Nikola Oklobdžija took the stage as a speaker on the panel titled "From Intermittency to Reliability: BESS Integration in SEE", contributing Fortis Energy’s on-the-ground development experience to one of the forum’s key discussions.
The panel addressed a challenge that remains central to the region’s energy agenda: translating growing investor interest in battery energy storage systems into bankable, large-scale projects. As the conversation around BESS in Southeast Europe matures, the focus is shifting beyond technology and installed capacity, toward the harder questions of grid integration, revenue mechanisms, project financing and real-world performance under increasingly volatile market conditions. Oklobdžija brought a developer’s perspective to these discussions, grounded in Fortis Energy’s active project pipeline across Central and Eastern Europe and its firsthand experience navigating the commercial and regulatory complexities that determine whether storage projects move from pipeline to financial close.
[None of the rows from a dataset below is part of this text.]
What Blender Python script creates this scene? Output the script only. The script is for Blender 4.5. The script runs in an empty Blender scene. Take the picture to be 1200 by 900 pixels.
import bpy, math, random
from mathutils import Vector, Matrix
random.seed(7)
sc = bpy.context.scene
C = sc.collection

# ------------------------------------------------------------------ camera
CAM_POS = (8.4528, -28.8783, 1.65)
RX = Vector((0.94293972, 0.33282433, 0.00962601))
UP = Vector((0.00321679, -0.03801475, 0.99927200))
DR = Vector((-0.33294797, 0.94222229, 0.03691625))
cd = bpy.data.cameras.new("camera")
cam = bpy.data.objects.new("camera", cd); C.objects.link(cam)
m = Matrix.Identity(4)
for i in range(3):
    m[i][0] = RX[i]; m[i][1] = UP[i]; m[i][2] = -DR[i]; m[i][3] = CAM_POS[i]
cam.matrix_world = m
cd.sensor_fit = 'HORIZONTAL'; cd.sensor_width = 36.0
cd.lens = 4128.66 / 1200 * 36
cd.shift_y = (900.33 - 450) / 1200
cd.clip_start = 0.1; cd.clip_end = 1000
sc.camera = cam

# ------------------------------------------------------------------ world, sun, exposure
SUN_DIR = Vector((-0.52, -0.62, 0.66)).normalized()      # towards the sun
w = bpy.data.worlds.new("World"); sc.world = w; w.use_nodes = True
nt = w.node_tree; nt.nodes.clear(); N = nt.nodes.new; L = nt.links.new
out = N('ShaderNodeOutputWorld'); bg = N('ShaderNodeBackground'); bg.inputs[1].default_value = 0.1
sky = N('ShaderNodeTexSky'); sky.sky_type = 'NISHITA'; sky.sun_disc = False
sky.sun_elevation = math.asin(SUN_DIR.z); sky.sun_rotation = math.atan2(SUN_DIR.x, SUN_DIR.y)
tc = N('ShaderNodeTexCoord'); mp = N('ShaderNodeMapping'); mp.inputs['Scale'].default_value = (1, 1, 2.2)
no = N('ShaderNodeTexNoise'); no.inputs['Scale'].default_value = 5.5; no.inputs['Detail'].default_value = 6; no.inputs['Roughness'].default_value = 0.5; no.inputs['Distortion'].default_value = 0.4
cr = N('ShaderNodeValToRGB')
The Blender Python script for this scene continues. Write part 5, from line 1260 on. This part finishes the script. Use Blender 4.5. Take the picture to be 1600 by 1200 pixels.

Fortis Energy’s green baseload strategy — integrating solar, wind and energy storage systems to deliver reliable, dispatchable clean energy — continues to gain traction across the region. In North Macedonia, Oslomej SPP (80 MWp) is being paired with a contracted battery storage system comprising 104 MWh of capacity. In Serbia, Sremska Mitrovica SPP (270 MWp), now nearing ready-to-build status, is being developed in full alignment with the country’s updated regulatory framework mandating storage integration in new solar projects, and will be paired with a 72 MWh battery storage system.
Forums like BEF serve as vital platforms for aligning policy, regulation and private investment, and Fortis Energy’s continued presence underscores its role as an active contributor to that process across Southeast Europe.